● Your task: Your task is to retype, word for word, the lines from the start of the data through the line holding "d = ray(x, y); return CP + d*(X-CP[0])/d[0]". Do not include the pictures.

● Given data:

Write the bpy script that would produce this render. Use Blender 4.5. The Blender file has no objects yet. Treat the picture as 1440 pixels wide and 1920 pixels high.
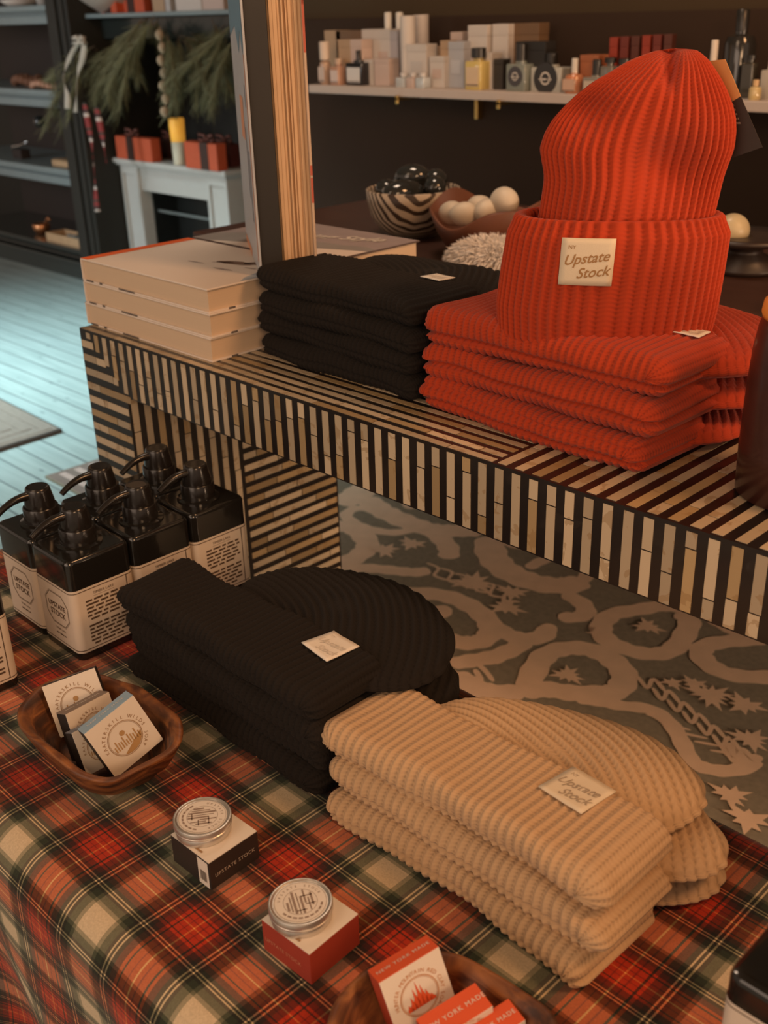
import bpy, bmesh, math, random
import numpy as np
from mathutils import Vector, Matrix
random.seed(7); rng = np.random.RandomState(3)
PI = math.pi
SC = bpy.context.scene
COL = SC.collection
ZF = 0.5          # the floor lies this far below the plaid table's top; all work below is done with the table top at z = 0

# ---------------------------------------------------------------- camera geometry (used to measure places from the photograph)
FP = 2036.57; PITCH, ROLL, YAW = 0.43380519, -0.03025348, -0.80225435
_cy, _sy, _cp, _sp = math.cos(YAW), math.sin(YAW), math.cos(PITCH), math.sin(PITCH)
CF = np.array([_sy*_cp, _cy*_cp, -_sp]); _r = np.array([_cy, -_sy, 0.]); _u = np.cross(_r, CF)
CR = math.cos(ROLL)*_r + math.sin(ROLL)*_u; CU = -math.sin(ROLL)*_r + math.cos(ROLL)*_u
CP = np.array([0, 0, .76])
def ray(x, y): return CF + (x-720)/FP*CR - (y-960)/FP*CU
def on(x, y, z=0.):
    d = ray(x, y); return CP + d*(z-CP[2])/d[2]
def ony(x, y, Y):
    d = ray(x, y); return CP + d*(Y-CP[1])/d[1]
def onx(x, y, X):
    d = ray(x, y); return CP + d*(X-CP[0])/d[0]

# ---------------------------------------------------------------- materials
def lin(c):
    return tuple(((v/255.)/12.92 if v/255. <= .04045 else ((v/255.+.055)/1.055)**2.4) for v in c)
def newmat(name):
    m = bpy.data.materials.new(name); m.use_nodes = True
    nt = m.node_tree; b = nt.nodes['Principled BSDF']
    return m, nt, b
def N(nt, t, **kw):
    n = nt.nodes.new(t)
    for k, v in kw.items():
        if k.startswith('i_'):
            n.inputs[int(k[2:]) if k[2:].isdigit() else k[2:]].default_value = v
        else: setattr(n, k, v)
    return n
def math_n(nt, op, a, b=None, clamp=False):
    n = nt.nodes.new('ShaderNodeMath'); n.operation = op; n.use_clamp = clamp
    for i, v in enumerate((a, b)):
        if v is None: continue
        if isinstance(v, (int, float)): n.inputs[i].default_value = v
        else: nt.links.new(v, n.inputs[i])
    return n.outputs[0]
def mixc(nt, f, a, b, mode='MIX'):
    n = nt.nodes.new('ShaderNodeMix'); n.data_type = 'RGBA'; n.blend_type = mode
    for sock, v in ((n.inputs[0], f), (n.inputs[6], a), (n.inputs[7], b)):
        if isinstance(v, (int, float)): sock.default_value = v
        elif isinstance(v, tuple): sock.default_value = tuple(v[:3])+(1,)
        else: nt.links.new(v, sock)
    return n.outputs[2]
MATS = {}
def mat(name, col, rough=.6, metal=0., var=.12, scale=30., bump=0., bscale=200., coat=0., spec=.5, sheen=0., trans=0., emit=None, es=0., stretch=None):
    if name in MATS: return MATS[name]
    m, nt, b = newmat(name)
    b.inputs['Roughness'].default_value = rough; b.inputs['Metallic'].default_value = metal
    b.inputs['Coat Weight'].default_value = coat; b.inputs['Specular IOR Level'].default_value = spec
    b.inputs['Sheen Weight'].default_value = sheen; b.inputs['Transmission Weight'].default_value = trans
    tc = N(nt, 'ShaderNodeTexCoord')
    vec = tc.outputs['Object']
    if stretch:
        mp = N(nt, 'ShaderNodeMapping'); mp.inputs['Scale'].default_value = stretch
        nt.links.new(vec, mp.inputs[0]); vec = mp.outputs[0]
    nz = N(nt, 'ShaderNodeTexNoise', i_Scale=scale, i_Detail=5.); nt.links.new(vec, nz.inputs['Vector'])
    lo = tuple(c*(1-var) for c in col); hi = tuple(min(1, c*(1+var)) for c in col)
    c = mixc(nt, nz.outputs['Fac'], lo, hi); nt.links.new(c, b.inputs['Base Color'])
    if bump:
        n2 = N(nt, 'ShaderNodeTexNoise', i_Scale=bscale, i_Detail=3.); nt.links.new(vec, n2.inputs['Vector'])
        bp = N(nt, 'ShaderNodeBump', i_Strength=bump, i_Distance=.001)
        nt.links.new(n2.outputs['Fac'], bp.inputs['Height']); nt.links.new(bp.outputs[0], b.inputs['Normal'])
    if emit:
        b.inputs['Emission Color'].default_value = tuple(emit)+(1,); b.inputs['Emission Strength'].default_value = es
    MATS[name] = m; return m
def knit(name, col, dark=.75, bstr=.6):
    """ribbed knit: UV.x counts ribs, UV.y counts stitches; the ribs themselves are geometry"""
    m, nt, b = newmat(name)
    b.inputs['Roughness'].default_value = .95; b.inputs['Specular IOR Level'].default_value = .15
    b.inputs['Sheen Weight'].default_value = .10 if col[0] > .1 else .02; b.inputs['Sheen Roughness'].default_value = .6
    uv = N(nt, 'ShaderNodeUVMap'); s = N(nt, 'ShaderNodeSeparateXYZ'); nt.links.new(uv.outputs[0], s.inputs[0])
    fr = math_n(nt, 'FRACT', math_n(nt, 'ADD', s.outputs[0], .5))
    a = math_n(nt, 'ABSOLUTE', math_n(nt, 'SUBTRACT', fr, .5))          # 0 on the rib crest, .5 in the groove
    ph = math_n(nt, 'ADD', s.outputs[1], math_n(nt, 'MULTIPLY', a, 1.3))
    w = math_n(nt, 'SINE', math_n(nt, 'MULTIPLY', ph, 2*PI))
    w = math_n(nt, 'MULTIPLY', math_n(nt, 'ADD', w, 1.), .5)
    nz = N(nt, 'ShaderNodeTexNoise', i_Scale=900., i_Detail=2.)
    tc = N(nt, 'ShaderNodeTexCoord'); nt.links.new(tc.outputs['Object'], nz.inputs['Vector'])
    h = math_n(nt, 'ADD', math_n(nt, 'MULTIPLY', w, math_n(nt, 'ADD', .3, math_n(nt, 'MULTIPLY', a, 1.6))), math_n(nt, 'MULTIPLY', nz.outputs['Fac'], .5))
    bp = N(nt, 'ShaderNodeBump', i_Strength=bstr, i_Distance=.0009)
    nt.links.new(h, bp.inputs['Height']); nt.links.new(bp.outputs[0], b.inputs['Normal'])
    f = math_n(nt, 'MULTIPLY', math_n(nt, 'POWER', math_n(nt, 'MULTIPLY', a, 2.), 3.), math_n(nt, 'SUBTRACT', 1.15, math_n(nt, 'MULTIPLY', w, .75)), True)
    lo = tuple(c*dark for c in col); lo2 = tuple(c*dark*.55 for c in col)
    c = mixc(nt, math_n(nt, 'ADD', .4, math_n(nt, 'MULTIPLY', w, .6)), lo, col); c = mixc(nt, math_n(nt, 'MULTIPLY', f, .75), c, lo2)  # shade of rib grooves and stitch gaps is darkened into the yarn colour
    nt.links.new(c, b.inputs['Base Color'])
    return m

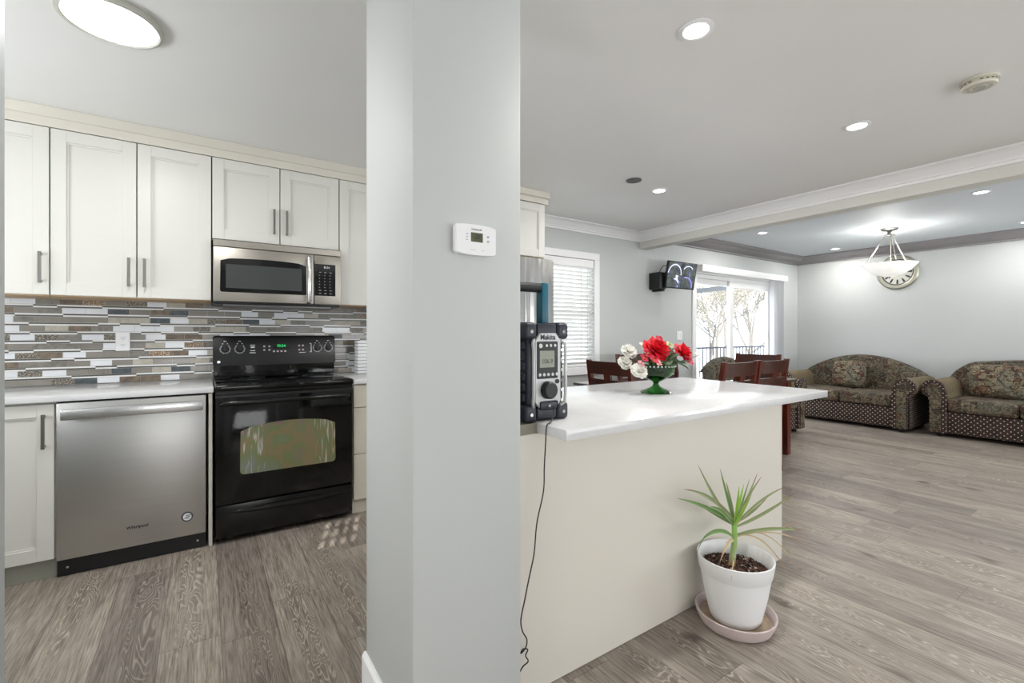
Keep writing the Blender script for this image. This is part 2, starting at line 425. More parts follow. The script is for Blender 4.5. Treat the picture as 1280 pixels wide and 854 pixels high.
# ------------------------------------------------------------------ dining window with blind
bm = BM()
cw = .075
box(bm, WX0-cw, WX1+cw, NW-.02, NW, WZ1, WZ1+cw, .004); box(bm, WX0-cw, WX0, NW-.02, NW, WZ0, WZ1, .004); box(bm, WX1, WX1+cw, NW-.02, NW, WZ0, WZ1, .004)
box(bm, WX0-cw, WX1+cw, NW-.03, NW, WZ0-.085, WZ0, .004)
for (a, b_, c, d) in ((WX0, WX0+.03, WZ0, WZ1), (WX1-.03, WX1, WZ0, WZ1), (WX0+.03, WX1-.03, WZ0, WZ0+.03), (WX0+.03, WX1-.03, WZ1-.03, WZ1), (WX0+.03, WX1-.03, 1.42, 1.46)):
    box(bm, a, b_, NW+.07, NW+.11, c, d)
wf = struct('window_1', bm, M_TRIM)
def glassmat():
    m = bpy.data.materials.new('window_glass'); m.use_nodes = True; nt = m.node_tree; nt.nodes.clear()
    o = nt.nodes.new('ShaderNodeOutputMaterial'); mx = nt.nodes.new('ShaderNodeMixShader'); t = nt.nodes.new('ShaderNodeBsdfTransparent'); g = nt.nodes.new('ShaderNodeBsdfGlossy')
    g.inputs['Roughness'].default_value = .02; f0 = nt.nodes.new('ShaderNodeFresnel'); f0.inputs[0].default_value = 1.35; gm = nt.nodes.new('ShaderNodeNewGeometry'); f = nt.nodes.new('ShaderNodeMath'); f.operation = 'MULTIPLY_ADD'; f.use_clamp = True
    iv = nt.nodes.new('ShaderNodeMath'); iv.operation = 'SUBTRACT'; iv.inputs[0].default_value = 1; nt.links.new(gm.outputs['Backfacing'], iv.inputs[1])
    nt.links.new(f0.outputs[0], f.inputs[0]); nt.links.new(iv.outputs[0], f.inputs[1]); f.inputs[2].default_value = 0
    nt.links.new(f.outputs[0], mx.inputs[0]); nt.links.new(t.outputs[0], mx.inputs[1]); nt.links.new(g.outputs[0], mx.inputs[2]); nt.links.new(mx.outputs[0], o.inputs[0]); return m
M_GLASS = glassmat()
ob('glass_pane', B(WX0+.03, WX1-.03, NW+.088, NW+.092, WZ0+.03, WZ1-.03), M_GLASS, wf)
bl = empty('window_blind', 'white slatted horizontal blind lowered over the dining window', 'blind', ((WX0+WX1)/2, NW+.02, WZ0))
hw = (WX1-WX0)/2-.006
ob('headrail', B(-hw, hw, -.028, .028, WZ1-WZ0-.09, WZ1-WZ0-.004, .004), M_TRIM, bl)
bm = BM(); z = .04
while z < WZ1-WZ0-.1:
    vs = []
    for (yy, zz) in ((-.020, .014), (0, .001), (.020, -.014)):
        vs.append([bm.verts.new((sx*hw, yy, z+zz+t)) for sx in (-1, 1) for t in (0,)])
    lo = [[bm.verts.new(v.co+Vector((0, 0, -.0025))) for v in r] for r in vs]
    for A, sgn in ((vs, 1), (lo, -1)):
        for i in range(2): bm.faces.new((A[i][0], A[i][1], A[i+1][1], A[i+1][0]))
    bm.faces.new((vs[0][0], vs[0][1], lo[0][1], lo[0][0])); bm.faces.new((vs[2][0], vs[2][1], lo[2][1], lo[2][0]))
    z += .043
M_SLAT = mat('blind_slat', (236, 236, 232), .45)
ob('slats', bm, M_SLAT, bl)
for x in (-.3, .3, .39):
    bm = BM(); tube(bm, [(x, -.026, .03), (x, -.026, WZ1-WZ0-.09)], .0022, 6)
    ob('lift_cord', bm, mat('blind_cord', (214, 210, 196), .7), bl)
ob('bottom_rail', B(-hw, hw, -.024, .024, .006, .028, .004), M_TRIM, bl)

# ------------------------------------------------------------------ sliding glass door, vertical blind
bm = BM(); cw = .085
box(bm, DX0-cw, DX0, NW-.018, NW, 0, DZ1+cw, .004); box(bm, DX1, DX1+cw, NW-.018, NW, 0, DZ1+cw, .004); box(bm, DX0, DX1, NW-.018, NW, DZ1, DZ1+cw, .004)
box(bm, DX0, DX1, NW+.02, NW+.12, DZ1-.05, DZ1); box(bm, DX0, DX0+.04, NW+.02, NW+.12, 0, DZ1-.05); box(bm, DX1-.04, DX1, NW+.02, NW+.12, 0, DZ1-.05); box(bm, DX0, DX1, NW+.02, NW+.12, 0, .04)
dr = struct('door_1', bm, M_TRIM)
def sash(x0, x1, y, s=.075):
    bm = BM()
    box(bm, x0, x0+s, y-.018, y+.018, .04, DZ1-.05, .003); box(bm, x1-s, x1, y-.018, y+.018, .04, DZ1-.05, .003)
    box(bm, x0+s, x1-s, y-.018, y+.018, .04, .14, .003); box(bm, x0+s, x1-s, y-.018, y+.018, DZ1-.05-s, DZ1-.05, .003)
    o = ob('door_sash', bm, M_TRIM, dr)
    ob('glass_pane', B(x0+s, x1-s, y-.003, y+.003, .14, DZ1-.05-s), M_GLASS, o)
    return o
mid = (DX0+DX1)/2-.12
sash(DX0+.04, mid+.08, NW+.09); s2 = sash(mid-.04, DX1-.04, NW+.045, .09)
bm = BM(); tube(bm, [(DX1-.075, NW+.025, .95), (DX1-.075, NW-.005, .97), (DX1-.075, NW-.005, 1.17), (DX1-.075, NW+.025, 1.19)], .009, 8)
ob('door_handle', bm, M_TRIM, s2)
vb = empty('vertical_blind', 'white valance with vertical blind vanes stacked at right of the sliding door', 'blind', (0, 0, 0))
ob('valance', B(DX0-.02, 7.70, NW-.12, NW-.022, 2.045, 2.135, .008, 2), M_TRIM, vb)
M_VANE = mat('blind_vane', (224, 226, 228), .6)
for k in range(7):
    x = 7.30+.048*k
    v = ob('vane', B(-.002, .002, -.042, .042, .03, 2.04), M_VANE, vb, loc=(x, NW-.07, 0)); v.rotation_euler = (0, 0, -.25+.05*(k % 2))

# ------------------------------------------------------------------ outdoors
struct('ground', B(-6, 45, 8.6, 40, -1.3, -1.2), mat('snowy_ground', (225, 226, 228), .9), False)
struct('deck', B(3.0, 12, NW+T+.002, 6.6, -.12, -.02), mat('grey_deck_boards', (170, 168, 166), .7), False)
rl = empty('deck_railing', 'dark metal balcony railing with thin balusters outside the glass door', 'railing', (0, 5.7, -.02))
M_RAIL = mat('dark_rail_metal', (40, 46, 58), .5)
ob('top_rail', B(6, 12, -.025, .025, .93, .965), M_RAIL, rl); ob('bottom_rail', B(6, 12, -.015, .015, .08, .11), M_RAIL, rl)
for k in range(48): ob('baluster', B(-.008, .008, -.008, .008, .11, .93), M_RAIL, rl, False, (6.06+.125*k, 0, 0))
for x in (6.03, 9.5, 11.97): ob('post', B(-.035, .035, -.035, .035, 0, 1.0), M_RAIL, rl, False, (x, 0, 0))
pr = empty('porch_roof', 'white underside of the porch roof with grey edge beam over the deck', 'porch roof', (0, 0, 0))
def slab(x0, x1, y0, y1, z0a, z0b, t):
    bm = BM(); prism(bm, [(x0, z0a), (x1, z0b), (x1, z0b+t), (x0, z0a+t)], 'y', y0, y1); return bm
ob('soffit', slab(7.6, 13.4, NW+T+.01, 5.9, 2.10, 2.78, .06), M_TRIM, pr, False)
ob('edge_beam', slab(7.6, 13.4, 5.9, 6.0, 1.95, 2.64, .10), mat('beam_grey', (120, 124, 128), .6), pr, False)
M_BARK = mat('pale_bark', (116, 112, 106), .9)
M_TWIG = mat('dry_leaf', (150, 146, 132), .9)
def tree(x, y, h, seed, label):
    R = random.Random(seed)
    t = empty('tree', label, 'tree', (x, y, -1.2), 0, None)
    bm = BM(); tips = []
    def br(p, d, l, r, n):
        q = p+d*l; tube(bm, [p, (p+q)/2+Vector((R.uniform(-.05, .05)*l, 0, 0)), q], [r, r*.85, r*.65], 5)
        tips.append(q)
        if n == 0: return
        for _ in range(3):
            dd = (d+Vector((R.uniform(-.8, .8), R.uniform(-.8, .8), R.uniform(-.15, .5)))).normalized(); br(q, dd, l*R.uniform(.6, .8), r*.6, n-1)
    br(Vector((0, 0, 0)), Vector((0, 0, 1)), h*.26, h*.014, 6)
    ob('branches', bm, M_BARK, t, False)
    bm = BM()
    for q in tips[60:]:
        for _ in range(5):
            c = q+Vector([R.gauss(0, .18) for _ in range(3)]); s = R.uniform(.03, .07)
            a = Vector([R.uniform(-1, 1) for _ in range(3)]).normalized()*s; b2 = Vector([R.uniform(-1, 1) for _ in range(3)]).normalized()*s
            bm.faces.new([bm.verts.new(c), bm.verts.new(c+a), bm.verts.new(c+a+b2)])
    ob('leaves', bm, M_TWIG, t, False)
tree(15.2, 9.8, 6, 1, 'nearest bare pale tree outside seen in the left glass pane')
tree(18.7, 10.3, 6, 2, 'nearest bare pale tree outside seen in the right glass pane')
tree(23.2, 14.6, 8.5, 3, 'farther pale tree outside behind the one in the left pane')
tree(27.8, 15.2, 8.5, 4, 'farther pale tree outside behind the one in the right pane')
tree(32, 19.5, 11, 6, 'most distant pale tree outside beyond the glass door')
hs = empty('neighbour_house', 'pale neighbouring house seen faintly through the window blind', 'house', (4.2, 9.5, -1.2))
ob('house_wall', B(-3.5, 3.5, 0, 3, 0, 2.6), mat('siding_pale', (160, 164, 170), .8), hs, False)
bm = BM(); prism(bm, [(-.4, 2.6), (1.5, 3.5), (3.4, 2.6)], 'x', -3.8, 3.8)
ob('roof', bm, mat('house_roof', (150, 146, 140), .9), hs, False)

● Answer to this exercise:
Write the bpy script that would produce this render. Use Blender 4.5. The Blender file has no objects yet. Treat the picture as 1440 pixels wide and 1920 pixels high.
import bpy, bmesh, math, random
import numpy as np
from mathutils import Vector, Matrix
random.seed(7); rng = np.random.RandomState(3)
PI = math.pi
SC = bpy.context.scene
COL = SC.collection
ZF = 0.5          # the floor lies this far below the plaid table's top; all work below is done with the table top at z = 0

# ---------------------------------------------------------------- camera geometry (used to measure places from the photograph)
FP = 2036.57; PITCH, ROLL, YAW = 0.43380519, -0.03025348, -0.80225435
_cy, _sy, _cp, _sp = math.cos(YAW), math.sin(YAW), math.cos(PITCH), math.sin(PITCH)
CF = np.array([_sy*_cp, _cy*_cp, -_sp]); _r = np.array([_cy, -_sy, 0.]); _u = np.cross(_r, CF)
CR = math.cos(ROLL)*_r + math.sin(ROLL)*_u; CU = -math.sin(ROLL)*_r + math.cos(ROLL)*_u
CP = np.array([0, 0, .76])
def ray(x, y): return CF + (x-720)/FP*CR - (y-960)/FP*CU
def on(x, y, z=0.):
    d = ray(x, y); return CP + d*(z-CP[2])/d[2]
def ony(x, y, Y):
    d = ray(x, y); return CP + d*(Y-CP[1])/d[1]
def onx(x, y, X):
    d = ray(x, y); return CP + d*(X-CP[0])/d[0]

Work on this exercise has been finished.